With all of the recent media coverage on the carbon tax, bottled water, 9 story gardens, rooftop windmills, David Suzuki’s new book and basically the end of the world, I became curious as to how our own industry stacks up in the green movement. Besides the acres of grass how green really is the golf industry? I decided to do a little digging and started with the big industry players – the club companies.

Acushnet Company is an operating unit of Fortune Brands. Fortune Brands includes spirits and a home and hardware division in addition to golf. Fortune Brands posts both a Global Citizenship policy and a Statement of Environmental Stewardship on their website. There is a mention of their golf brands’ Resource Conservation Initiative’ that is focused on reducing waste and re-using materials whenever possible but there are no specific details. I posted a question requesting more information on their customer service site but have not yet heard back. It has been over a week. Callaway Golf’s mission is to help every golfer become a better golfer. While they are committed to the community at large through their Callaway Golf Company Foundation and their Employee Community Giving Department they do not have an environmental policy posted on their website. I also contacted Callaway looking for their policy but have not received a response.
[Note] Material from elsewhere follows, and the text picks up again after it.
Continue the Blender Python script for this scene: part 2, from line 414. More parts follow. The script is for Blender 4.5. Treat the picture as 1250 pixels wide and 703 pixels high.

The most environmentally conscious company on my first round of searching turned out to be Taylormade/adidas group. They are committed to improving working conditions in their supplier factories and to reducing their environmental impact as a business. They have published detailed reports outlining their social and environmental goals and progress to date and have also responded to news articles detailing unfavorable working conditions in their supplier factories. They have made strides in cutting emissions during the production of their athletic footwear products. Their key environmental focus seems to be the transportation impacts of both their goods and their people. From a clothing perspective they have introduced the ‘Grun’ collection that uses materials which produce less environmental impact and features a clear labeling system that explains the environmental credentials of each part of the collection.